**WHAT TO PRODUCE:**
Below are records; quote them exactly from the first line through the line that contains "from meshkit import noise, fbm".

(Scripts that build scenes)
>>>
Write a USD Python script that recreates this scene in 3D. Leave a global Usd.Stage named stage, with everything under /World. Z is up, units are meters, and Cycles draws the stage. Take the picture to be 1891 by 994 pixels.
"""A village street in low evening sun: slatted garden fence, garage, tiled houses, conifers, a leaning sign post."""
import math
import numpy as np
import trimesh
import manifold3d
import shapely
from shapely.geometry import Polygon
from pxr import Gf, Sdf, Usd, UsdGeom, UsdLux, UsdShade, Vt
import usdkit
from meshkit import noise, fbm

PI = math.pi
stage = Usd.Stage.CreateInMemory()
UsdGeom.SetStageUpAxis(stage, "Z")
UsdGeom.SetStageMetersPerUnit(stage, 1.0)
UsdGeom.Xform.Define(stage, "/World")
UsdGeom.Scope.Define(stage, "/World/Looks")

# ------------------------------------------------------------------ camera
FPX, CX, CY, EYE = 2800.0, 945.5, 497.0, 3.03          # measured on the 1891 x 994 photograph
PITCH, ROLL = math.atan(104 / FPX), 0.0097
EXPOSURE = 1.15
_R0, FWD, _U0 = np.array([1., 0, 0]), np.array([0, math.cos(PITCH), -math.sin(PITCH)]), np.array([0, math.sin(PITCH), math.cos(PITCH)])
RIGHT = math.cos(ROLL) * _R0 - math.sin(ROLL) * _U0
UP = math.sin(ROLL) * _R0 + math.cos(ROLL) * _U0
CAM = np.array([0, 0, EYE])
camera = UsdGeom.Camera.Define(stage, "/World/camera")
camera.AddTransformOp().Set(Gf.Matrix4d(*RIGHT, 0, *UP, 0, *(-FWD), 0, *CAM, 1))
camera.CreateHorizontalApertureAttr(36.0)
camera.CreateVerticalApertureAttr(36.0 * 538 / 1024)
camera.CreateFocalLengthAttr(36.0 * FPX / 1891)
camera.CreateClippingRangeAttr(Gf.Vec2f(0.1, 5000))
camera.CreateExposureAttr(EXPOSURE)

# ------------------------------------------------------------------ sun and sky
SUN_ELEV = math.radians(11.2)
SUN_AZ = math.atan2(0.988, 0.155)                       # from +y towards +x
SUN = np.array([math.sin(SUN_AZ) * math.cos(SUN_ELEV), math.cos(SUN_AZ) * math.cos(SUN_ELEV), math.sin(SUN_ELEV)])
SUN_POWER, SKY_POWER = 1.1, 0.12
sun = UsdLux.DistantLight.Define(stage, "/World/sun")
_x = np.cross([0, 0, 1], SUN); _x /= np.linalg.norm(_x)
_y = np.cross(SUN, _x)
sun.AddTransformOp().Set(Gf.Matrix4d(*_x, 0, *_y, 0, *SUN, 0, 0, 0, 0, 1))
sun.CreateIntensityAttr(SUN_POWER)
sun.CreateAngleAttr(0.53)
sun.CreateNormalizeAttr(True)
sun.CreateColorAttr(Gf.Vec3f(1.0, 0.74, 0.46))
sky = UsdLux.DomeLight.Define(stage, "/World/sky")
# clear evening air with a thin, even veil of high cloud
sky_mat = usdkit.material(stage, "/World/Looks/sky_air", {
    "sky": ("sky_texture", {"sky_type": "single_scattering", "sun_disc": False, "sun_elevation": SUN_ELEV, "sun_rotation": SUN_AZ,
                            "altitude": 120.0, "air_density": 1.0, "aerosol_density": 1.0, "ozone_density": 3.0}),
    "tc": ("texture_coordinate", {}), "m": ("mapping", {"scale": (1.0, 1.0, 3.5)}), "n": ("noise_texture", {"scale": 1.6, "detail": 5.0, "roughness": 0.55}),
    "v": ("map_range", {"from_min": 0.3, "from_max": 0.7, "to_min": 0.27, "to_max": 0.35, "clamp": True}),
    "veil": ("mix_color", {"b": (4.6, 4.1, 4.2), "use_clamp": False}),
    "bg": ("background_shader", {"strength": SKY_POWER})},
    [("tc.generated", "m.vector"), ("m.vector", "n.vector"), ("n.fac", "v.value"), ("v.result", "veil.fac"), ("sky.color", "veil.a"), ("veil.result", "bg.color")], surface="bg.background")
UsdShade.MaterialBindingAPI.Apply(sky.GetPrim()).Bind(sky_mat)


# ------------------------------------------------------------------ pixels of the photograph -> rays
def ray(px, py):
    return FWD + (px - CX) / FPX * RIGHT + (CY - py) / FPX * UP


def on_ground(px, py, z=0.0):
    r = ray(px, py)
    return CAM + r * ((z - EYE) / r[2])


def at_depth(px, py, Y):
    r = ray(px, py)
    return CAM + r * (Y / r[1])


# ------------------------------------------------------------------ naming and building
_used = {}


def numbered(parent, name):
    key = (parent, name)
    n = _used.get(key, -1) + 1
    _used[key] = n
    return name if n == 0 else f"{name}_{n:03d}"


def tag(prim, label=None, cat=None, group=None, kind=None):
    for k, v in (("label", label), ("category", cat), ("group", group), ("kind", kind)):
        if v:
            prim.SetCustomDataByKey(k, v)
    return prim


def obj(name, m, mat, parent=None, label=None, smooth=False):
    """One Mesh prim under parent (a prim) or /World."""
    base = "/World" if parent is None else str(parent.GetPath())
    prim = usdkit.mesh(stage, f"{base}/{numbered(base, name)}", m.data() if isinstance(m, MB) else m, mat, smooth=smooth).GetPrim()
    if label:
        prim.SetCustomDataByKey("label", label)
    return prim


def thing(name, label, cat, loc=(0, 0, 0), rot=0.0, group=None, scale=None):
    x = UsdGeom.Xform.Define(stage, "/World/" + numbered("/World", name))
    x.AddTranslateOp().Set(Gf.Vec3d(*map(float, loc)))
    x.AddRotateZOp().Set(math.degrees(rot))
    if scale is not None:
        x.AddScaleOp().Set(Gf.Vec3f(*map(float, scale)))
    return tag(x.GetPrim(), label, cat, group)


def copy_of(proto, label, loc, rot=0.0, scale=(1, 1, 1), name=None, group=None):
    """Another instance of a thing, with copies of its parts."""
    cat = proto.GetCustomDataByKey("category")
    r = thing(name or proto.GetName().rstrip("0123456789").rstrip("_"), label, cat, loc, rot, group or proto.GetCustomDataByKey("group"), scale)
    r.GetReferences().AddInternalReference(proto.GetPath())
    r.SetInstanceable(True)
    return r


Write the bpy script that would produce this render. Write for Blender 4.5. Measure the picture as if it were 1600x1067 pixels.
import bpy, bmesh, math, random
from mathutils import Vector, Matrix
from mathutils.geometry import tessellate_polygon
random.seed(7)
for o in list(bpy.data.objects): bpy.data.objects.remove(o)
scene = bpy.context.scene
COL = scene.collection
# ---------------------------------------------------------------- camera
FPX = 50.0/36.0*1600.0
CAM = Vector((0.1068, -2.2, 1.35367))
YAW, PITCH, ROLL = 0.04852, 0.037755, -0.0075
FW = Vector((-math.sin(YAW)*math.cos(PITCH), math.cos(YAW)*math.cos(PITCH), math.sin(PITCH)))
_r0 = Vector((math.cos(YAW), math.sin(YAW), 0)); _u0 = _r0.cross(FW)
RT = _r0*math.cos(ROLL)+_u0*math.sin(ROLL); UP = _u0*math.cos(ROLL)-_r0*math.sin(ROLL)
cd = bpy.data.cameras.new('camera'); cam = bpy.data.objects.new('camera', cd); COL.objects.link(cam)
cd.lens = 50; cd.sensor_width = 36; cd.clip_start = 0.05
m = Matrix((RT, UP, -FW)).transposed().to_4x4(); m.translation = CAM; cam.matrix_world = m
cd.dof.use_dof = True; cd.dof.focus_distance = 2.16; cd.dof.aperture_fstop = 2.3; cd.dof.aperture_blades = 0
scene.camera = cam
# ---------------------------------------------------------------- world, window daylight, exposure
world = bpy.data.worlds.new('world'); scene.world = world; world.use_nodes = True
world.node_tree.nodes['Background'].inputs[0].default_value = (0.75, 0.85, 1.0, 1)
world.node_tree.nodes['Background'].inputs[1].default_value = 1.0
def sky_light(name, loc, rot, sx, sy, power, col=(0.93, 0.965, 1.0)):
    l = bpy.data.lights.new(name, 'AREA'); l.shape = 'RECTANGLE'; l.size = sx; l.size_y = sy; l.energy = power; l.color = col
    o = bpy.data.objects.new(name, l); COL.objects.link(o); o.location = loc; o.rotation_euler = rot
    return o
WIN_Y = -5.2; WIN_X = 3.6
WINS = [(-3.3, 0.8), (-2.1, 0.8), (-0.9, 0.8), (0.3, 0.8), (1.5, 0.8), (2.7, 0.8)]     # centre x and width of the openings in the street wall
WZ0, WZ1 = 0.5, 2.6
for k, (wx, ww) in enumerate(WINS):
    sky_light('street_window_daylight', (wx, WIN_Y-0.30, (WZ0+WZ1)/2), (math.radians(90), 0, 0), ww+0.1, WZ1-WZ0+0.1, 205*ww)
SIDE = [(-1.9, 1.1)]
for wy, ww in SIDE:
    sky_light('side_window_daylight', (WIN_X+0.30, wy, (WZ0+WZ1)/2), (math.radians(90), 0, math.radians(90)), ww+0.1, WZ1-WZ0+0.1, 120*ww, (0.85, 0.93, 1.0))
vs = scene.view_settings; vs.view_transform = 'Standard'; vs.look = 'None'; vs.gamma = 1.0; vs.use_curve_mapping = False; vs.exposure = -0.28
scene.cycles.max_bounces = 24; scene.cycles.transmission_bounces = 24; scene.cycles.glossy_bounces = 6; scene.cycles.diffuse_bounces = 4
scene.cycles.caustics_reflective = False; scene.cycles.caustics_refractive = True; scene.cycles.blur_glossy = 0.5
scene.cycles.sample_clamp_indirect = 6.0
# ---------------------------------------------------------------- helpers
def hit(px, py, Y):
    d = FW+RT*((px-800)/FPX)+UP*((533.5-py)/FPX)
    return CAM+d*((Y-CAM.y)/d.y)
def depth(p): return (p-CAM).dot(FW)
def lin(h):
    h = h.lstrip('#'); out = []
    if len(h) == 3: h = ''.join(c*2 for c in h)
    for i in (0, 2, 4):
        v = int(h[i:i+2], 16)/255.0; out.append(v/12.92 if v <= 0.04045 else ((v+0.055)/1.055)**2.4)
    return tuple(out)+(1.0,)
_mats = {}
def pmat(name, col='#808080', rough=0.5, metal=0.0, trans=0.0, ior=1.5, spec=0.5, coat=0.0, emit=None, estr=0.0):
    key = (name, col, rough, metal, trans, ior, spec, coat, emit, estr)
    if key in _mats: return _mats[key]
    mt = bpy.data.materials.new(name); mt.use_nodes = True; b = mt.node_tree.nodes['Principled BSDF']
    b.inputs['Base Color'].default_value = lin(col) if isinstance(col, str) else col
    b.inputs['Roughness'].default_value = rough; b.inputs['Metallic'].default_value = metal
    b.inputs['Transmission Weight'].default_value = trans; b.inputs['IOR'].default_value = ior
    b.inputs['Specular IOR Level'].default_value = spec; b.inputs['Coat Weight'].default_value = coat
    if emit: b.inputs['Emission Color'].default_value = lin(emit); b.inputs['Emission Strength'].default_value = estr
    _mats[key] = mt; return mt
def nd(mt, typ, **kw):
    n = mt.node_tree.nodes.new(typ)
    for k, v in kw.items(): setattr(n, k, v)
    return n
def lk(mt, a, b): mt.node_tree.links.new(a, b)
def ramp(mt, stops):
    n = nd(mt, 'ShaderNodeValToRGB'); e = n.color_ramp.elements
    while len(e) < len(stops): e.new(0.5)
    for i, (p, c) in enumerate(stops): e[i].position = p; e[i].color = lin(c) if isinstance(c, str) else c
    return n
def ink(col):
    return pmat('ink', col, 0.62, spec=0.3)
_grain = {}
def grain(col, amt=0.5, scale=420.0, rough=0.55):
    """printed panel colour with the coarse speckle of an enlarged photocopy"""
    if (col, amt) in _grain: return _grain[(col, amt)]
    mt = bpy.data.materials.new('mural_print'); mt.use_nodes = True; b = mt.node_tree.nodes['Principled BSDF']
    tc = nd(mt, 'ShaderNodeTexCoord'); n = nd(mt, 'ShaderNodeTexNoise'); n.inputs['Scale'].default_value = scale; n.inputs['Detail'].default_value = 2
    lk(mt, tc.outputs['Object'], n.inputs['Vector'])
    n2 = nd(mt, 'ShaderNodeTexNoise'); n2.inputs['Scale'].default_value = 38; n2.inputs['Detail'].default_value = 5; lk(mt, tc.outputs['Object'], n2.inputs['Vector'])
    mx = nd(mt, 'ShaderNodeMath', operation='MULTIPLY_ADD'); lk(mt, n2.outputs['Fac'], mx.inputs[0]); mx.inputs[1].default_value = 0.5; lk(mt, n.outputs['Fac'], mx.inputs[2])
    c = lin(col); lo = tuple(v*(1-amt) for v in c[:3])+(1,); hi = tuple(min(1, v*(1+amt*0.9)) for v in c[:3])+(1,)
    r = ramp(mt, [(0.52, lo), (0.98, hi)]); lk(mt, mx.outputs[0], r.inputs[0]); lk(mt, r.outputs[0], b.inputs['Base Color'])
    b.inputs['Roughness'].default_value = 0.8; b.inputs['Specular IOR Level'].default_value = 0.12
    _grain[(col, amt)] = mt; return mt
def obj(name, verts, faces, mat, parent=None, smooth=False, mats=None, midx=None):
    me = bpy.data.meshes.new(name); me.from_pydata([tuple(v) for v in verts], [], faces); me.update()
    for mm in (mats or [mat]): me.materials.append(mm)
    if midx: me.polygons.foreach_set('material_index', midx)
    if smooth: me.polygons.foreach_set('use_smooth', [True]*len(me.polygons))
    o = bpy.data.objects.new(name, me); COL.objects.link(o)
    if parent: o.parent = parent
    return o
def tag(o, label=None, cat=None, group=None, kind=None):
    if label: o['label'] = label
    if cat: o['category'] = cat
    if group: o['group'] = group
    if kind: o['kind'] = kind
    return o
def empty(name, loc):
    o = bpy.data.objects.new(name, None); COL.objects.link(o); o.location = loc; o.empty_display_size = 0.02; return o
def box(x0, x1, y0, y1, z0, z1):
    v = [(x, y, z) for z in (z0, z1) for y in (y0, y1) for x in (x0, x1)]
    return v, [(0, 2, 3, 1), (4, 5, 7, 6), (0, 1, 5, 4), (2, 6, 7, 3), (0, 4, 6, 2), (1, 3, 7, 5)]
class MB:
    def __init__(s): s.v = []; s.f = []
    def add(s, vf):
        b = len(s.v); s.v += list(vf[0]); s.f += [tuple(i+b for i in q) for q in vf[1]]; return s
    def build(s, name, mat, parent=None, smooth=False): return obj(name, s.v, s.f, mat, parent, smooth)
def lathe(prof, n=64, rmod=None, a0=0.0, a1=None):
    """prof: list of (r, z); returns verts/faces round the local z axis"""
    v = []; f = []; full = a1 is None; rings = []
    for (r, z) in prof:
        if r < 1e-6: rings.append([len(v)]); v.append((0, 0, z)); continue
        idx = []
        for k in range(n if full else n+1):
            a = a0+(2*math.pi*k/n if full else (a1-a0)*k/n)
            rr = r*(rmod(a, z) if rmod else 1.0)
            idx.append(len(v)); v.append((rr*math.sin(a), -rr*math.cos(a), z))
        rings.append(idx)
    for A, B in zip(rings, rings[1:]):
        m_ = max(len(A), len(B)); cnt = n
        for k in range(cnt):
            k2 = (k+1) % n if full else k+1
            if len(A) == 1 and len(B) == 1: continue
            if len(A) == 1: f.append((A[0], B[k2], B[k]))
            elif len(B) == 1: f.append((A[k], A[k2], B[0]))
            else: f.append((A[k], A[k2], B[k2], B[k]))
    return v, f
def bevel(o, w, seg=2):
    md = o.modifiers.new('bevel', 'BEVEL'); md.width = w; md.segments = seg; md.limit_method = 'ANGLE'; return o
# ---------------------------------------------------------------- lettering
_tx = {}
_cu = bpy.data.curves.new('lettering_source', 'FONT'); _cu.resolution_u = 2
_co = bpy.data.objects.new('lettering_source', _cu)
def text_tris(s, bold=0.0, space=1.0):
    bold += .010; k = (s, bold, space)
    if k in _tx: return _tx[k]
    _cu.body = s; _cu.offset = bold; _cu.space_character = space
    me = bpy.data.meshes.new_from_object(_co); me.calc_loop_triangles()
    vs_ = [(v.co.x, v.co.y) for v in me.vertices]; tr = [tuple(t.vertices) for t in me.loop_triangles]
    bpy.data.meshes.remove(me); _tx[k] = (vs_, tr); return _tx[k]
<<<
**RESPONSE BELOW:**
Write a USD Python script that recreates this scene in 3D. Leave a global Usd.Stage named stage, with everything under /World. Z is up, units are meters, and Cycles draws the stage. Take the picture to be 1891 by 994 pixels.
"""A village street in low evening sun: slatted garden fence, garage, tiled houses, conifers, a leaning sign post."""
import math
import numpy as np
import trimesh
import manifold3d
import shapely
from shapely.geometry import Polygon
from pxr import Gf, Sdf, Usd, UsdGeom, UsdLux, UsdShade, Vt
import usdkit
from meshkit import noise, fbm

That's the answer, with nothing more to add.